■ To do ■
Produce an exact transcription of the listing below, omitting the pictures.

■ Source excerpt ■

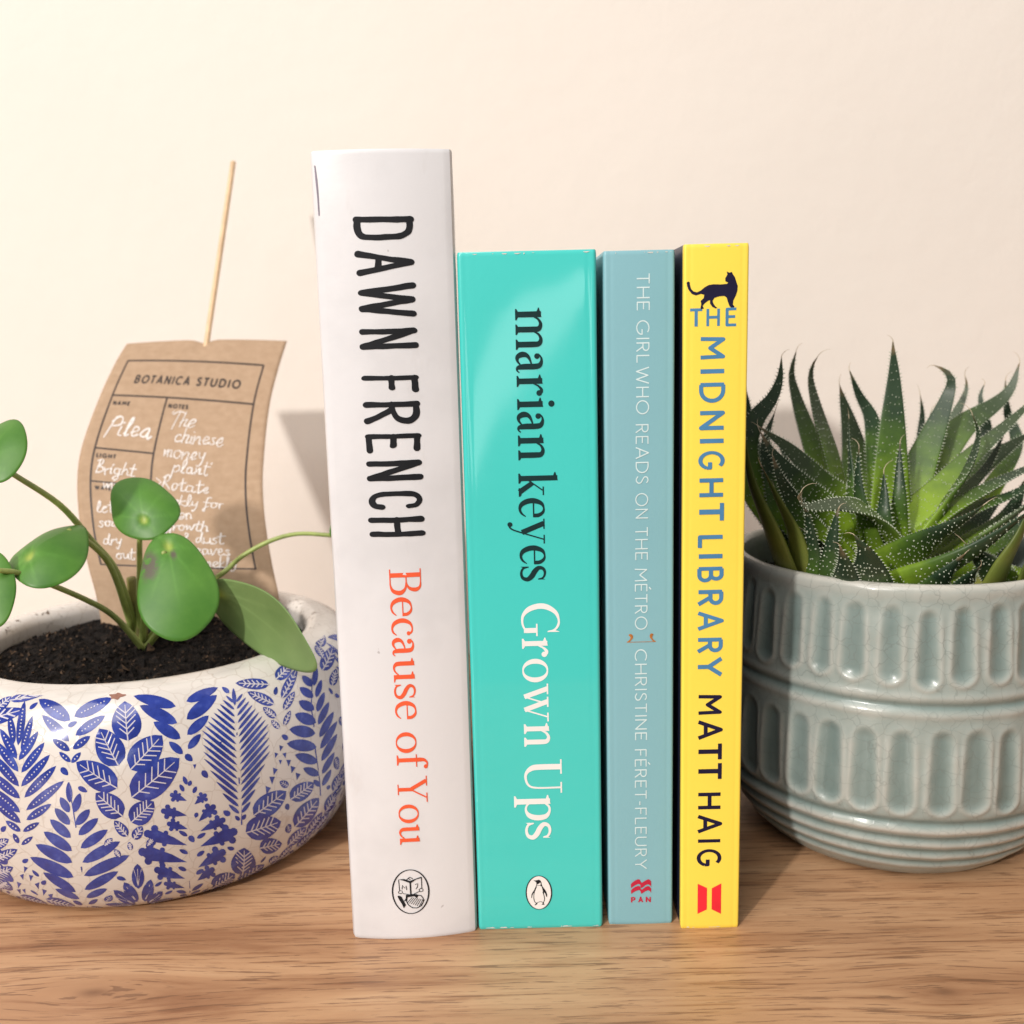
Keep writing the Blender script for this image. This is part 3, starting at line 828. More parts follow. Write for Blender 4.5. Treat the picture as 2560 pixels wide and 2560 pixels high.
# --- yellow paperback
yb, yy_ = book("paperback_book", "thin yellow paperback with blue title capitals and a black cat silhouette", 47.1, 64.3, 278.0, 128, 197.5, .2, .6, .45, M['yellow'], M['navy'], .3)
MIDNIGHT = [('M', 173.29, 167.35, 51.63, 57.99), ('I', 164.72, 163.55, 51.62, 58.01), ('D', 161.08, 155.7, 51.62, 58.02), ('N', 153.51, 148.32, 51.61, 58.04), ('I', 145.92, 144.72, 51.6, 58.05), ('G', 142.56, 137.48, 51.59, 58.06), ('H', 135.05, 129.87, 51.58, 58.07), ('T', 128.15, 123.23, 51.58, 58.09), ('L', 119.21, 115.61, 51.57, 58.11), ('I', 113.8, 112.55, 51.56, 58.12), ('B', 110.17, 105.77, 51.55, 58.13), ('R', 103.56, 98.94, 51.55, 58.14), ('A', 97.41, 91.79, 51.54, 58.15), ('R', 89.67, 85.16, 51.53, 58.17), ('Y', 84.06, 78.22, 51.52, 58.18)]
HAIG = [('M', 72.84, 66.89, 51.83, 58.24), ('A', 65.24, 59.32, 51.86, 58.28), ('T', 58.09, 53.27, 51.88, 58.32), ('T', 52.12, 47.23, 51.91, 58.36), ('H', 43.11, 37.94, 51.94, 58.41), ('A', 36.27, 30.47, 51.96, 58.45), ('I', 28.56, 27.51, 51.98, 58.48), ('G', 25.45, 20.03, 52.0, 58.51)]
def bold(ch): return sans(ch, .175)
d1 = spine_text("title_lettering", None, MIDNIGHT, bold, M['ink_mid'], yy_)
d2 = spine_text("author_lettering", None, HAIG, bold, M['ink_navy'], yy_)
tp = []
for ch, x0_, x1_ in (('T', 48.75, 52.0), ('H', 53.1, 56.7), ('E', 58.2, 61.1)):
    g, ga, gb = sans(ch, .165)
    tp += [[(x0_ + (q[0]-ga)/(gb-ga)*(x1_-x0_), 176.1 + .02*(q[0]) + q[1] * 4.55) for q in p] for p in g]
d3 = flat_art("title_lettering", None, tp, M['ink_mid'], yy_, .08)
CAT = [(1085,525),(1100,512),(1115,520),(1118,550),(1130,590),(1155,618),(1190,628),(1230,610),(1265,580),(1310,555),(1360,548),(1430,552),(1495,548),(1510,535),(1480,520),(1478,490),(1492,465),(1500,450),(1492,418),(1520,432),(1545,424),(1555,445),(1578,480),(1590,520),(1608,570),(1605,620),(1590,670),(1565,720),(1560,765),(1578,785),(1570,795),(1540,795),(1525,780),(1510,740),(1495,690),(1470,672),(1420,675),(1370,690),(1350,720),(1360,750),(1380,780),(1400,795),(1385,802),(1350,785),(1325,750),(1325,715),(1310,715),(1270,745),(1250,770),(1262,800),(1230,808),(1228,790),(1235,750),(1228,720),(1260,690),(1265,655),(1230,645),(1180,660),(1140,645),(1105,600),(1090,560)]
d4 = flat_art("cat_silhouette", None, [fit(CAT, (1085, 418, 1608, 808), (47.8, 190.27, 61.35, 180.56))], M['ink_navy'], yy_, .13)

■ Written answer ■
Keep writing the Blender script for this image. This is part 3, starting at line 828. More parts follow. Write for Blender 4.5. Treat the picture as 2560 pixels wide and 2560 pixels high.
# --- yellow paperback
yb, yy_ = book("paperback_book", "thin yellow paperback with blue title capitals and a black cat silhouette", 47.1, 64.3, 278.0, 128, 197.5, .2, .6, .45, M['yellow'], M['navy'], .3)
MIDNIGHT = [('M', 173.29, 167.35, 51.63, 57.99), ('I', 164.72, 163.55, 51.62, 58.01), ('D', 161.08, 155.7, 51.62, 58.02), ('N', 153.51, 148.32, 51.61, 58.04), ('I', 145.92, 144.72, 51.6, 58.05), ('G', 142.56, 137.48, 51.59, 58.06), ('H', 135.05, 129.87, 51.58, 58.07), ('T', 128.15, 123.23, 51.58, 58.09), ('L', 119.21, 115.61, 51.57, 58.11), ('I', 113.8, 112.55, 51.56, 58.12), ('B', 110.17, 105.77, 51.55, 58.13), ('R', 103.56, 98.94, 51.55, 58.14), ('A', 97.41, 91.79, 51.54, 58.15), ('R', 89.67, 85.16, 51.53, 58.17), ('Y', 84.06, 78.22, 51.52, 58.18)]
HAIG = [('M', 72.84, 66.89, 51.83, 58.24), ('A', 65.24, 59.32, 51.86, 58.28), ('T', 58.09, 53.27, 51.88, 58.32), ('T', 52.12, 47.23, 51.91, 58.36), ('H', 43.11, 37.94, 51.94, 58.41), ('A', 36.27, 30.47, 51.96, 58.45), ('I', 28.56, 27.51, 51.98, 58.48), ('G', 25.45, 20.03, 52.0, 58.51)]
def bold(ch): return sans(ch, .175)
d1 = spine_text("title_lettering", None, MIDNIGHT, bold, M['ink_mid'], yy_)
d2 = spine_text("author_lettering", None, HAIG, bold, M['ink_navy'], yy_)
tp = []
for ch, x0_, x1_ in (('T', 48.75, 52.0), ('H', 53.1, 56.7), ('E', 58.2, 61.1)):
    g, ga, gb = sans(ch, .165)
    tp += [[(x0_ + (q[0]-ga)/(gb-ga)*(x1_-x0_), 176.1 + .02*(q[0]) + q[1] * 4.55) for q in p] for p in g]
d3 = flat_art("title_lettering", None, tp, M['ink_mid'], yy_, .08)
CAT = [(1085,525),(1100,512),(1115,520),(1118,550),(1130,590),(1155,618),(1190,628),(1230,610),(1265,580),(1310,555),(1360,548),(1430,552),(1495,548),(1510,535),(1480,520),(1478,490),(1492,465),(1500,450),(1492,418),(1520,432),(1545,424),(1555,445),(1578,480),(1590,520),(1608,570),(1605,620),(1590,670),(1565,720),(1560,765),(1578,785),(1570,795),(1540,795),(1525,780),(1510,740),(1495,690),(1470,672),(1420,675),(1370,690),(1350,720),(1360,750),(1380,780),(1400,795),(1385,802),(1350,785),(1325,750),(1325,715),(1310,715),(1270,745),(1250,770),(1262,800),(1230,808),(1228,790),(1235,750),(1228,720),(1260,690),(1265,655),(1230,645),(1180,660),(1140,645),(1105,600),(1090,560)]
d4 = flat_art("cat_silhouette", None, [fit(CAT, (1085, 418, 1608, 808), (47.8, 190.27, 61.35, 180.56))], M['ink_navy'], yy_, .13)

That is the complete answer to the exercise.